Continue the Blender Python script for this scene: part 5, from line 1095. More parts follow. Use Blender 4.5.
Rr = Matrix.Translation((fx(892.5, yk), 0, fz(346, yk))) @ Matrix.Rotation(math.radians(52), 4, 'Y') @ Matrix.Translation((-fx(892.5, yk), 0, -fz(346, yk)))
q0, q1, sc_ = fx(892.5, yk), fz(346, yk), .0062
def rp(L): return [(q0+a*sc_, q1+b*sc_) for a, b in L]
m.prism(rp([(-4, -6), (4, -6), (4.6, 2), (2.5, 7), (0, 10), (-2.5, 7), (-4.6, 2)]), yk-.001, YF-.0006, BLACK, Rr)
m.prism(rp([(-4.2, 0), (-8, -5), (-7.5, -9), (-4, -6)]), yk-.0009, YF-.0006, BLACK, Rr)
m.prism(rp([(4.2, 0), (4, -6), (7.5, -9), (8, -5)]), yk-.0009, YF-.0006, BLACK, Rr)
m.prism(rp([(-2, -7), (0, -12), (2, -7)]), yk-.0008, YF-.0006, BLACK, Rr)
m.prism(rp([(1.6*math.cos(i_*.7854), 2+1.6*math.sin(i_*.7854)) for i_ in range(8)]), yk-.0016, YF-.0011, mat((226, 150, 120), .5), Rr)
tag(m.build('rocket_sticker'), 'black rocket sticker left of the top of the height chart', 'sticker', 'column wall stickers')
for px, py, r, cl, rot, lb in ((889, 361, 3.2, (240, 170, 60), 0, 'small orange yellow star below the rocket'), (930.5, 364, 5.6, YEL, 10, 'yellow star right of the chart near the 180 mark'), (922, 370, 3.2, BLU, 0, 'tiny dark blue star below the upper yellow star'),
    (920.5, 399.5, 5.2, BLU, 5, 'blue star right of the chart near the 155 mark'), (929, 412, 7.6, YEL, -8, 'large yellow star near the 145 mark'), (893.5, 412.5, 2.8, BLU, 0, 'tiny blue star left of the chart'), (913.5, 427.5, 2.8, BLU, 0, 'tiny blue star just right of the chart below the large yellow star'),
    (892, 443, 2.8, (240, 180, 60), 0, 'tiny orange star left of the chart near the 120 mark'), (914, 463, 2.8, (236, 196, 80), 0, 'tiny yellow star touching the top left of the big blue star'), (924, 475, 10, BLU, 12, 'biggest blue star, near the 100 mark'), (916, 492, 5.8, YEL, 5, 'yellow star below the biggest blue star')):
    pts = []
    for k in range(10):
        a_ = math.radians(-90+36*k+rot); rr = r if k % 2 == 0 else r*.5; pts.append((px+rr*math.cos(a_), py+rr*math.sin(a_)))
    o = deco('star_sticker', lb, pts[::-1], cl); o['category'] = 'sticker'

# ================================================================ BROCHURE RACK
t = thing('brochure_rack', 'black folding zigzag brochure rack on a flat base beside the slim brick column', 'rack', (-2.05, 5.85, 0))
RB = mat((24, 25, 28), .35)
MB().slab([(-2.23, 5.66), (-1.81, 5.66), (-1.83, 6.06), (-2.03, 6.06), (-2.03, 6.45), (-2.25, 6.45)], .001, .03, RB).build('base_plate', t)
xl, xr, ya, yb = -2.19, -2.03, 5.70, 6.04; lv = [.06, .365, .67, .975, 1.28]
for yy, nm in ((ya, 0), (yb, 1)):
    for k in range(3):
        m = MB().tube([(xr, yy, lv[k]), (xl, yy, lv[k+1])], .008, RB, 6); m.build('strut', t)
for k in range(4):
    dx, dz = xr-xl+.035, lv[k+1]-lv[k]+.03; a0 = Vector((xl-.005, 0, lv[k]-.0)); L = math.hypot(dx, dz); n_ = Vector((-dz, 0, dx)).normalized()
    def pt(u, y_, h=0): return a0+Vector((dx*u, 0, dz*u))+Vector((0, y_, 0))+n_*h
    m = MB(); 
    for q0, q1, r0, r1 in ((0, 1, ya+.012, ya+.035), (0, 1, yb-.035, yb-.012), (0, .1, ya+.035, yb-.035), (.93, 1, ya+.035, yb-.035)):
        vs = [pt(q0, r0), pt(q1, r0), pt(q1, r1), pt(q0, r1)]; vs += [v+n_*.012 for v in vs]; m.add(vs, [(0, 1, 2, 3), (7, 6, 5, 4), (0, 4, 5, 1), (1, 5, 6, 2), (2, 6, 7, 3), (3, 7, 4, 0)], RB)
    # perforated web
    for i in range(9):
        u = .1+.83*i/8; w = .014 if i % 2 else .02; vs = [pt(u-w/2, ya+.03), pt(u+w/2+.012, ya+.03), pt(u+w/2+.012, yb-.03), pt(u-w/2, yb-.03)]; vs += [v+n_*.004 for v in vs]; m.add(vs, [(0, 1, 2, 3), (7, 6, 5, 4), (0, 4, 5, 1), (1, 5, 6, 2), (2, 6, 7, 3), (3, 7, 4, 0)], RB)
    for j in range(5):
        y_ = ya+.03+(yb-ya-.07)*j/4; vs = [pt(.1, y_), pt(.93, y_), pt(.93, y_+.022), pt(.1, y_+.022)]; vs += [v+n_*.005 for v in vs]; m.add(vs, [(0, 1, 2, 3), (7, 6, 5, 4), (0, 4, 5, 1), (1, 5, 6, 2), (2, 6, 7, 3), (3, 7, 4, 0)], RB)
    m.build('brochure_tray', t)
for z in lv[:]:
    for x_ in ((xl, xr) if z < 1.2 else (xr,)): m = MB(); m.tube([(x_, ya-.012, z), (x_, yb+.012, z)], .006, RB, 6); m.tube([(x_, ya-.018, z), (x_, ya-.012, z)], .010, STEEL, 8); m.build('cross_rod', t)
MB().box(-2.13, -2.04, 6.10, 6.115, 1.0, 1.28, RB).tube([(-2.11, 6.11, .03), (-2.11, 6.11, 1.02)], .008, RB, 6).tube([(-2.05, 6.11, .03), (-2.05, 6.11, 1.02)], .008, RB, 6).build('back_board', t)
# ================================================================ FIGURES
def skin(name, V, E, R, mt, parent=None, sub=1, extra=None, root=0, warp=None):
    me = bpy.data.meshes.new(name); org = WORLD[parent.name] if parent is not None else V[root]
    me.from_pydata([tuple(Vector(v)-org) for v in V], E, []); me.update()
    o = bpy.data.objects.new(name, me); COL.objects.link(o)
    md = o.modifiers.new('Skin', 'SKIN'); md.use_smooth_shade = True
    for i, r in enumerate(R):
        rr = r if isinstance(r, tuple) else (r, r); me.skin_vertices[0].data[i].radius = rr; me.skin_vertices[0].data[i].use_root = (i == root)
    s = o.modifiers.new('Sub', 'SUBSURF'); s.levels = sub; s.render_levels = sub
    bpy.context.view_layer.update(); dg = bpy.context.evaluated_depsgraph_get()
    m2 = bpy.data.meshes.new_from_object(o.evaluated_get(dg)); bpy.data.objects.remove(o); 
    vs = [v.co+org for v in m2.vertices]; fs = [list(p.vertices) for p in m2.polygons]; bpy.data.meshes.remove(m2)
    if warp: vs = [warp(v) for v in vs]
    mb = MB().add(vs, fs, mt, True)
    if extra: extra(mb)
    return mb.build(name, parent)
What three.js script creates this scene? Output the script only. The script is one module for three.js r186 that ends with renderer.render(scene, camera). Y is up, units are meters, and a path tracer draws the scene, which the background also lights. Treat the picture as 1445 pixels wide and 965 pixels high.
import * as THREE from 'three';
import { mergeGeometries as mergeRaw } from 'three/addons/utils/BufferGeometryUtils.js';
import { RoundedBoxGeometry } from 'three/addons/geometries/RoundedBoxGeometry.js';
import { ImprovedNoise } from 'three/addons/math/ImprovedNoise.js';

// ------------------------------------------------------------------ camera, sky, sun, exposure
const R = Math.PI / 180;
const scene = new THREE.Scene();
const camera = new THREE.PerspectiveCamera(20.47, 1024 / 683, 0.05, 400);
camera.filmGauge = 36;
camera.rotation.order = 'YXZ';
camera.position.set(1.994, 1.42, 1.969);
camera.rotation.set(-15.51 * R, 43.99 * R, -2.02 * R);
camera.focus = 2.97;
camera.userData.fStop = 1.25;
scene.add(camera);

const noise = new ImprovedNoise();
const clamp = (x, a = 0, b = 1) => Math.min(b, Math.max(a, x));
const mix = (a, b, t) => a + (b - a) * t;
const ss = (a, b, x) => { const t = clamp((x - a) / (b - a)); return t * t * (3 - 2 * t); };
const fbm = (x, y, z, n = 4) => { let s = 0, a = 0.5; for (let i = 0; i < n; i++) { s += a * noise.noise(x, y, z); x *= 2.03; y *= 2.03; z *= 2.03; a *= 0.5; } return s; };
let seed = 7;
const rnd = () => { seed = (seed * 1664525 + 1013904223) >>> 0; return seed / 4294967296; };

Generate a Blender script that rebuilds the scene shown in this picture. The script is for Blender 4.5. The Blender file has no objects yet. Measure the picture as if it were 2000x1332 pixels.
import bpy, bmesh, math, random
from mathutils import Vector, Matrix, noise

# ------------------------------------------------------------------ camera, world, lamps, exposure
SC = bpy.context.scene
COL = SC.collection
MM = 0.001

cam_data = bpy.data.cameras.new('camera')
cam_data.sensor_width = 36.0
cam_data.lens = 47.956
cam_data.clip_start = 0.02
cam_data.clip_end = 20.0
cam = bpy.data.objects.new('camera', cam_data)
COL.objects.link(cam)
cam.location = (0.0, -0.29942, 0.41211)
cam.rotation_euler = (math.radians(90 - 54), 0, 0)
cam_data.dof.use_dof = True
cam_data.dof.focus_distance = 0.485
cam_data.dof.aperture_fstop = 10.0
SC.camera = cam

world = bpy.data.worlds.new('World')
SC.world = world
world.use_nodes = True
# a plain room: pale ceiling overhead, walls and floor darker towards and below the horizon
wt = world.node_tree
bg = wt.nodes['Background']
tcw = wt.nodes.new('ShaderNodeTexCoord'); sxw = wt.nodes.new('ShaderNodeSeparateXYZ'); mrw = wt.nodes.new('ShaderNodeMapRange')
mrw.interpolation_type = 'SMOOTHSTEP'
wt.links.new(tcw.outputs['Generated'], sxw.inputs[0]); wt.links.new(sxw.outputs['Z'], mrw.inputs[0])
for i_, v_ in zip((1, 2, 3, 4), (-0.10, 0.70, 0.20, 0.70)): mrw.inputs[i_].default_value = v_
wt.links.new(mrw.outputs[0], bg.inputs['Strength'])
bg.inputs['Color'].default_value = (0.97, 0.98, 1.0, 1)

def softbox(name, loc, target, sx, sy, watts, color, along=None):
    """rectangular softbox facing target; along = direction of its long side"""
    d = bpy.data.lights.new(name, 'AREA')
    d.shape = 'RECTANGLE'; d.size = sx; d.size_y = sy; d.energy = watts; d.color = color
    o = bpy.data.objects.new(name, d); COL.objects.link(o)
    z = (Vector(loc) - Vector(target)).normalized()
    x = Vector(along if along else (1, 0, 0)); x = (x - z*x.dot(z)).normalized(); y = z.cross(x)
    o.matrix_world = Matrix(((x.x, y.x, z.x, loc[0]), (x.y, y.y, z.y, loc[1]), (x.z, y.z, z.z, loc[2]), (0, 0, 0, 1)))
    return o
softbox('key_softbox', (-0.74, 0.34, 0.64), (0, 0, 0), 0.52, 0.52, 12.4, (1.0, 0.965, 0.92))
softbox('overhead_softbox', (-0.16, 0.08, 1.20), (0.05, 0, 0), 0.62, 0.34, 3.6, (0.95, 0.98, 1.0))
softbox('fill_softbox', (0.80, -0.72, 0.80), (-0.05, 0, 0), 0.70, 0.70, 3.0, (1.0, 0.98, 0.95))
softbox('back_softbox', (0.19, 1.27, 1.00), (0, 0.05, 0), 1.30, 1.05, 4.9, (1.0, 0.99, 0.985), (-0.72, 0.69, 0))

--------

→ **Aim**
Repeat, exactly as they stand above, the lines from the line with "Generate a Blender" to the line with "from mathutils import Vector, Matrix, noise", both lines included.

→ **Full answer**
Generate a Blender script that rebuilds the scene shown in this picture. The script is for Blender 4.5. The Blender file has no objects yet. Measure the picture as if it were 2000x1332 pixels.
import bpy, bmesh, math, random
from mathutils import Vector, Matrix, noise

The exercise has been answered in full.